You’ve learned how to break a huge challenge into small, manageable chunks—like finishing a marathon or writing that massive report. You’ve learned that discipline often matters more than motivation, because motivation waxes and wanes like the moon, but discipline—that stays. It keeps you afloat even when you’re running on fumes.

You’ve learned to live with frustration, to not be crushed by disappointment when things don’t go as planned.

That’s why people who do sports aren’t just chasing performance. They’re also—maybe without knowing it—learning how to handle life better. How to be more present. How to bounce back. How to understand that sometimes, you don’t win—you endure. And that’s a kind of victory too.
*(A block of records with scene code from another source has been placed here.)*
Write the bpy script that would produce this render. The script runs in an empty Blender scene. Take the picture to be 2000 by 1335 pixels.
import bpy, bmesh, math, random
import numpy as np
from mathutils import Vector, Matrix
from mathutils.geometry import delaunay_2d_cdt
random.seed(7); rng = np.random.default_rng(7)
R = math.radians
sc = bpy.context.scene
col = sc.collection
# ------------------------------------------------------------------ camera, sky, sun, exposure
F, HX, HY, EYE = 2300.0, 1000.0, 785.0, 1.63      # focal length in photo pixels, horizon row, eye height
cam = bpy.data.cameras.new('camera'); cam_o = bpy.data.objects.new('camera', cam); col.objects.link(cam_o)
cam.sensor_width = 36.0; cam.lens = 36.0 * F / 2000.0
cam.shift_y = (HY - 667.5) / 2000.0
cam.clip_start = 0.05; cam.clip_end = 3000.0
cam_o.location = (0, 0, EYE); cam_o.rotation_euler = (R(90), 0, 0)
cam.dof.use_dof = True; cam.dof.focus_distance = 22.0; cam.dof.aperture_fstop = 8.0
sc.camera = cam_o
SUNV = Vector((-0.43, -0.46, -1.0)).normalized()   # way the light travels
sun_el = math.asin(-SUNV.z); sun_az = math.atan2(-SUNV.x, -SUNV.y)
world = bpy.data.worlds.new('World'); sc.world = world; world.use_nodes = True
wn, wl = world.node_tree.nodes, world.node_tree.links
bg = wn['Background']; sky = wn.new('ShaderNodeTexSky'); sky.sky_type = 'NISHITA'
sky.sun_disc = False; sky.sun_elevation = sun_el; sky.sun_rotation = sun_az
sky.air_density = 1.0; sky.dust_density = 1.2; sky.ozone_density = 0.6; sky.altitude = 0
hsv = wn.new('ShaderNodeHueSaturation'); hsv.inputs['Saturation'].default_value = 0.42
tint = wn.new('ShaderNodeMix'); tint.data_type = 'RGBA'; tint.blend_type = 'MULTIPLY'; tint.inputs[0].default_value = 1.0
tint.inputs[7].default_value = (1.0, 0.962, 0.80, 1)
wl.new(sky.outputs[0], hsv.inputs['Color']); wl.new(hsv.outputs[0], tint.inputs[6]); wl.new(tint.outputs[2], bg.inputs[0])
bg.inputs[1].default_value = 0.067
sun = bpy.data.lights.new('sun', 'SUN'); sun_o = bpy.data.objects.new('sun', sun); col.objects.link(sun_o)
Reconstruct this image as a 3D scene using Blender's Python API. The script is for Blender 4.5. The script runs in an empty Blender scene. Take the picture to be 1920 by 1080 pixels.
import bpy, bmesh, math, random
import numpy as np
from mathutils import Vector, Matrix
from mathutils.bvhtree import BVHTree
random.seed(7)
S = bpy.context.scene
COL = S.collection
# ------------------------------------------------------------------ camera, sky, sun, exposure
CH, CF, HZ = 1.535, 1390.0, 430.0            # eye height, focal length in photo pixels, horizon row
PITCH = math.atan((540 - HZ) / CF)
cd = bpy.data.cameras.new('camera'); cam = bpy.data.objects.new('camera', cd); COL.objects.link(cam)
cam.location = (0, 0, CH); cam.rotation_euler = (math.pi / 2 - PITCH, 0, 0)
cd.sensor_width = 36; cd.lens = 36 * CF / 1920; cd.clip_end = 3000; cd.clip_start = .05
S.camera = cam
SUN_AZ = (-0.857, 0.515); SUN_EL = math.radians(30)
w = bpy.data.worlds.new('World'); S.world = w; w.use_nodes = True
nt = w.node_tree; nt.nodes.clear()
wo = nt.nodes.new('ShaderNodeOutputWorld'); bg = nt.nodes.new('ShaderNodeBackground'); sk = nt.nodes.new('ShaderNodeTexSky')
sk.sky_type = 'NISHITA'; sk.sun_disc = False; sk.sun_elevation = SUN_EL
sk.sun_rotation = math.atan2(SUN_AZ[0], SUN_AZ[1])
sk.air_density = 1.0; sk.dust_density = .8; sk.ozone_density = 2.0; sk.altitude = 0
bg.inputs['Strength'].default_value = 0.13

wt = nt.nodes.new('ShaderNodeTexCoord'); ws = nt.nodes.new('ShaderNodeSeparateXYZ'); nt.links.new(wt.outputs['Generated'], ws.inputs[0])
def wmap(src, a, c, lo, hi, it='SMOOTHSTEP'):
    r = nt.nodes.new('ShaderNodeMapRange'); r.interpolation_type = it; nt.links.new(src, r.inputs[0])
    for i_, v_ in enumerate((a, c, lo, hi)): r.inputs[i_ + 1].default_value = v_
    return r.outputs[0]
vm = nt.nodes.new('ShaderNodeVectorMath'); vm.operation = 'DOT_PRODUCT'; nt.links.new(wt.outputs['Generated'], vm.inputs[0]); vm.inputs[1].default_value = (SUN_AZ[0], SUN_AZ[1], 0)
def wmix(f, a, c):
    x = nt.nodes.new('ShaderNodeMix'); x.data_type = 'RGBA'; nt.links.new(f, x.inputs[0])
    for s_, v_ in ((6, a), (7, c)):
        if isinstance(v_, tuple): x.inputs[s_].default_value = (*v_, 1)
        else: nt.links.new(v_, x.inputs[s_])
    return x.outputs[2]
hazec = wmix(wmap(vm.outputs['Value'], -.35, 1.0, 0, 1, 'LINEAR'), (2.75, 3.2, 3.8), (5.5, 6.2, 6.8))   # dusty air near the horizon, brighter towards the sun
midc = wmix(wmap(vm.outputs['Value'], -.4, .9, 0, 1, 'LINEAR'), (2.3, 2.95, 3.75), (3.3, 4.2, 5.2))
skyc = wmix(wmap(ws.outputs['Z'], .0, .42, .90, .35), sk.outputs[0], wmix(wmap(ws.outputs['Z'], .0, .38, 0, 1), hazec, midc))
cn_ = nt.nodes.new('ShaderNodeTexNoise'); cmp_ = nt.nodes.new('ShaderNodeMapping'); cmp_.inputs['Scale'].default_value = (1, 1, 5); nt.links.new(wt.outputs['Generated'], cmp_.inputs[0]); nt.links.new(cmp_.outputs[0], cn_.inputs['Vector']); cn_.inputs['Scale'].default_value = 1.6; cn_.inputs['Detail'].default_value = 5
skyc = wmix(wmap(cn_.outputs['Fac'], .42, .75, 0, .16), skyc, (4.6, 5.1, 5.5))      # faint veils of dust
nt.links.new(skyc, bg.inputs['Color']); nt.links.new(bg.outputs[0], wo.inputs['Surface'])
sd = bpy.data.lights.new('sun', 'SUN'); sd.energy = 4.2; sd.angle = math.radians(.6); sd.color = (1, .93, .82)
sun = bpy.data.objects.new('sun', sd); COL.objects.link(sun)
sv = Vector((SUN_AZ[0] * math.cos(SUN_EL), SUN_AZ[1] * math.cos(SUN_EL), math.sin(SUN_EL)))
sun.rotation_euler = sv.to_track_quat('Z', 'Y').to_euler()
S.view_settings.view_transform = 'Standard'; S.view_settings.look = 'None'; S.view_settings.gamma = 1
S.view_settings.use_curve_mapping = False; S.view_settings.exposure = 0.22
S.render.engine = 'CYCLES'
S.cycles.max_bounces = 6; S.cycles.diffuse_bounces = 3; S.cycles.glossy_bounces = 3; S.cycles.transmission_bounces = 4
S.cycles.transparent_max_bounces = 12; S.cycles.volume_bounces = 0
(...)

You don’t need medals to be resilient. You just need to go through things. Be in them. Fall and get back up. More than once, even if you don’t feel like it. And then start again.

In the end, pushing past your limits in sport and building what we call resilience is really just training for life. It’s a way to prepare for setbacks, tough times, and surprise uphill climbs you didn’t see coming. It won’t make you invincible—no one is—but it will help you get back up a little faster.

Maybe that’s what resilience really is: not denying pain, but doing something with it. Even if it’s just taking one step forward.